(Given data)
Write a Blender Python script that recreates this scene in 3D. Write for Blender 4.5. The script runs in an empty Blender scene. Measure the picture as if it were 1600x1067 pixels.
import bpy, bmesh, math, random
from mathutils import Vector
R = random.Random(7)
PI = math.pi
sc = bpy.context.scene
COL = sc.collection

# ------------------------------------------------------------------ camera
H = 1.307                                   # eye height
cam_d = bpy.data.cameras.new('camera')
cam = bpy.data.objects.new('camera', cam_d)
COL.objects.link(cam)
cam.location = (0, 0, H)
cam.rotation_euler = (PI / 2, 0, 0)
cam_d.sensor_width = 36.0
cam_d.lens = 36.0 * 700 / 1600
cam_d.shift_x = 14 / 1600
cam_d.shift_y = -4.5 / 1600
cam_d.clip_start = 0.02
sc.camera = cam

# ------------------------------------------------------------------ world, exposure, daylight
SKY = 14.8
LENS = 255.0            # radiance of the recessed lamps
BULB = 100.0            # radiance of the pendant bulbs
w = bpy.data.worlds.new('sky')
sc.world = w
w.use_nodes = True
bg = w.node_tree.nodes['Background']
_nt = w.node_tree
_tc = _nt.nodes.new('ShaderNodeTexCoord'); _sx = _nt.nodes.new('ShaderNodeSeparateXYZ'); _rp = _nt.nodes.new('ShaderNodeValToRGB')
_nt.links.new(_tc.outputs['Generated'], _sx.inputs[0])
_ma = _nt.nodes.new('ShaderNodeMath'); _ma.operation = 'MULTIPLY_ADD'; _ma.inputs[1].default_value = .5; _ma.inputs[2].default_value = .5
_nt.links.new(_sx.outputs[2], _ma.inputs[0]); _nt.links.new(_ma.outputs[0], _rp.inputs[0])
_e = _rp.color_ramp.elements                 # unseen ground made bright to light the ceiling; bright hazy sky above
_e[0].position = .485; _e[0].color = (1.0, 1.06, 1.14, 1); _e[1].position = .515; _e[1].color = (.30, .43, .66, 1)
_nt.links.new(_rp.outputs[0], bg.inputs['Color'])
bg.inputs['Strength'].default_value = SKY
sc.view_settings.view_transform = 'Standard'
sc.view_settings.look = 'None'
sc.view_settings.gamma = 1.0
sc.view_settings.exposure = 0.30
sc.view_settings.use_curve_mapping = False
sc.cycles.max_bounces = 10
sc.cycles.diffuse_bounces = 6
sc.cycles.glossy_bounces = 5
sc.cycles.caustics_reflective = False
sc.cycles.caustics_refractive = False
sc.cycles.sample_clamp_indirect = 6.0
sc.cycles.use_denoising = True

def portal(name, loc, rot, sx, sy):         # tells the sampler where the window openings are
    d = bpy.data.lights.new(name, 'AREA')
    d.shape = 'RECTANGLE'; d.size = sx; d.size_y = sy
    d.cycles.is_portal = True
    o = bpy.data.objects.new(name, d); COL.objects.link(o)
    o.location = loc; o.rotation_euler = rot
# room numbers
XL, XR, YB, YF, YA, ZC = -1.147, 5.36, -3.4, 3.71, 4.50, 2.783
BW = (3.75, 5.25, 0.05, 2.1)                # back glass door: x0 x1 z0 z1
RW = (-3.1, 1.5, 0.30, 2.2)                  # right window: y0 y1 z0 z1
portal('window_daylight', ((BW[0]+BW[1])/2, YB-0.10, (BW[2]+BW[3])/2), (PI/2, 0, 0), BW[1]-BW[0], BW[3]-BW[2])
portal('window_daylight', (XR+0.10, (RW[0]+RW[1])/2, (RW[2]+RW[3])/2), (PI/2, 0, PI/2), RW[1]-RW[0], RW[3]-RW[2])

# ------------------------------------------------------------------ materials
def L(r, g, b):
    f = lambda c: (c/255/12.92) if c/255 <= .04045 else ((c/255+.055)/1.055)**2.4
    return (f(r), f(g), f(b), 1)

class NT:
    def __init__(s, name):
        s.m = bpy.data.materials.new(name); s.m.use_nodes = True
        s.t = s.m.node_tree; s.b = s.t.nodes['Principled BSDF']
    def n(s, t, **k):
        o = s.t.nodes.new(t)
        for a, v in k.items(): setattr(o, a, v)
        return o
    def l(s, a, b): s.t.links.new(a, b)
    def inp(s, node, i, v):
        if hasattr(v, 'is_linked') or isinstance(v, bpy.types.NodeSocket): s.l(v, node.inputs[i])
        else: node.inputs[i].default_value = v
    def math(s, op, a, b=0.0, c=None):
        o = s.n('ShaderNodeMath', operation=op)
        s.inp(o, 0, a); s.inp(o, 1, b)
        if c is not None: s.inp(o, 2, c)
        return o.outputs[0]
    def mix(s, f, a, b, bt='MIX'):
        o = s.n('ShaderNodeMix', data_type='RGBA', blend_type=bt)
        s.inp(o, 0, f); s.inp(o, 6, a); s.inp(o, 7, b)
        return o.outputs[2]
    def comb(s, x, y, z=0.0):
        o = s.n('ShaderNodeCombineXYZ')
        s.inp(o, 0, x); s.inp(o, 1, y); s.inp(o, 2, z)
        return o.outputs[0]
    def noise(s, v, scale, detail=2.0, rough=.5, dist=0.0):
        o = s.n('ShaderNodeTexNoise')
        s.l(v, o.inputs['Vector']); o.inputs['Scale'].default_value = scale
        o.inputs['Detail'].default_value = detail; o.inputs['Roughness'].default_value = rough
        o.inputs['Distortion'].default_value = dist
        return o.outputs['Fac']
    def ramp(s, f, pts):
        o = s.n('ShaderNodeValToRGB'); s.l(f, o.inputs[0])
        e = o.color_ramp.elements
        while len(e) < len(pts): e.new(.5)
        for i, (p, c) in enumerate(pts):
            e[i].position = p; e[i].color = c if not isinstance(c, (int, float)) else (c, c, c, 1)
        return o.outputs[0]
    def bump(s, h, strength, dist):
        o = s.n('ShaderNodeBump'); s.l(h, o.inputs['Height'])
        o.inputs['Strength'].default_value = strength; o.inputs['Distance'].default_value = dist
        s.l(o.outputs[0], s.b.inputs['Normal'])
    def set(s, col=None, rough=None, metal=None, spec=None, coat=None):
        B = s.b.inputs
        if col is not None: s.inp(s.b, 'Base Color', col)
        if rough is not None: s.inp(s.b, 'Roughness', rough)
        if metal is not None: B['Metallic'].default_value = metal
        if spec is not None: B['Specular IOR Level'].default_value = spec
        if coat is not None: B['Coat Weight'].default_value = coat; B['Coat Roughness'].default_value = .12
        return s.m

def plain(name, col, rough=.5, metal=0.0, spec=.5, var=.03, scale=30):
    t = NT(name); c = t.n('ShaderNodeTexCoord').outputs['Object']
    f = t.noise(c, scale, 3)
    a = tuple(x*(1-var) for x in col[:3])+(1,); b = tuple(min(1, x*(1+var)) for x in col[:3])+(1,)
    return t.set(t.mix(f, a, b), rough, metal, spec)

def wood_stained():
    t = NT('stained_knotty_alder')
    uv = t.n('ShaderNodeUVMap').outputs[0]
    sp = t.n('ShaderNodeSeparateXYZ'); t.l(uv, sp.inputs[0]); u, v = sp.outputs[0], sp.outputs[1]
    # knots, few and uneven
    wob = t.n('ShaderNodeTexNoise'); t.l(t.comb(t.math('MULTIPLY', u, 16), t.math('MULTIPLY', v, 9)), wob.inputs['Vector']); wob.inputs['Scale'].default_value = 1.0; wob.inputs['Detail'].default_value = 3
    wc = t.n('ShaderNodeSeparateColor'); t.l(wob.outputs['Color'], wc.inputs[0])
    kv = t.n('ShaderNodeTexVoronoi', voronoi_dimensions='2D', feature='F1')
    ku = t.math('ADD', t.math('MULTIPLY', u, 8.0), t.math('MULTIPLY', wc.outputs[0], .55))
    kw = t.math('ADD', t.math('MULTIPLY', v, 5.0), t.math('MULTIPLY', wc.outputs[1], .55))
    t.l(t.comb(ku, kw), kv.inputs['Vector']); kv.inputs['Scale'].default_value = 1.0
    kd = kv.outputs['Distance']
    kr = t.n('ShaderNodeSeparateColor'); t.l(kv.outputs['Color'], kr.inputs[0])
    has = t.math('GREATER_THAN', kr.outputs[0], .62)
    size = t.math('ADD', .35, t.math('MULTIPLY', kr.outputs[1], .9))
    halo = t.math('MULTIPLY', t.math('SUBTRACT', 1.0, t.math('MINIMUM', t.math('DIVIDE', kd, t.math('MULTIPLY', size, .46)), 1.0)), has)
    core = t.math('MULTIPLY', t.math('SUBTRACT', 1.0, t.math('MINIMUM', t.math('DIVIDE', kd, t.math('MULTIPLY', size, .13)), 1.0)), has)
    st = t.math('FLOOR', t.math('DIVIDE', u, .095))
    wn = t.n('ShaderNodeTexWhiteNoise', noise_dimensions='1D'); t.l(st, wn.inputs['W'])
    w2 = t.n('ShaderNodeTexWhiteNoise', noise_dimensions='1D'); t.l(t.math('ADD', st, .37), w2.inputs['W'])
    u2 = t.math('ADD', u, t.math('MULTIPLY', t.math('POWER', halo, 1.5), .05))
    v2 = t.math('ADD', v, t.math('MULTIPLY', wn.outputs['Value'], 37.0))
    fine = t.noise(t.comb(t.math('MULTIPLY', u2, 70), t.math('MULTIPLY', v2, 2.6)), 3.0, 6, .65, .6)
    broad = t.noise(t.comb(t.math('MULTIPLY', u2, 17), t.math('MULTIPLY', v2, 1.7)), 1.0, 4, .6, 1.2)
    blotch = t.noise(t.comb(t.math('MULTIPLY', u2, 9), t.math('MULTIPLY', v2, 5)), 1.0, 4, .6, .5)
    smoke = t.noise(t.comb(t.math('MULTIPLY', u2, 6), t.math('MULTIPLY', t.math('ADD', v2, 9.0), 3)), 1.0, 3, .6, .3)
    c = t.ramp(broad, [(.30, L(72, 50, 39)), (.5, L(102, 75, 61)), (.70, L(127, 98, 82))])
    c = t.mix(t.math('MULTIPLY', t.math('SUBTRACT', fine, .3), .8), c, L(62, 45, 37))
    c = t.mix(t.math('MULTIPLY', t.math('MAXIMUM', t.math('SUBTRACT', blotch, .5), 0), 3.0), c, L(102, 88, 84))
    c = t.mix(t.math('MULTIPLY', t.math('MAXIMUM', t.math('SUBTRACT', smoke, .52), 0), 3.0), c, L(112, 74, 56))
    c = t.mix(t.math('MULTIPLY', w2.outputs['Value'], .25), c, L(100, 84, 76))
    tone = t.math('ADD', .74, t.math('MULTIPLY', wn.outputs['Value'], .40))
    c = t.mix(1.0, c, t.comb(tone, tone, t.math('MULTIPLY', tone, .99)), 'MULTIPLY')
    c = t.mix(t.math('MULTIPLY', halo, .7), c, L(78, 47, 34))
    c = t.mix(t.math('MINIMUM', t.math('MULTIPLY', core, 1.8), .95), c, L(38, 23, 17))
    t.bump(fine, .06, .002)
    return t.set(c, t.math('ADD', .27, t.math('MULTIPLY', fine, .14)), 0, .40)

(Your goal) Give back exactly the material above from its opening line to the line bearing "COL = sc.collection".

(Exercise solution)
Write a Blender Python script that recreates this scene in 3D. Write for Blender 4.5. The script runs in an empty Blender scene. Measure the picture as if it were 1600x1067 pixels.
import bpy, bmesh, math, random
from mathutils import Vector
R = random.Random(7)
PI = math.pi
sc = bpy.context.scene
COL = sc.collection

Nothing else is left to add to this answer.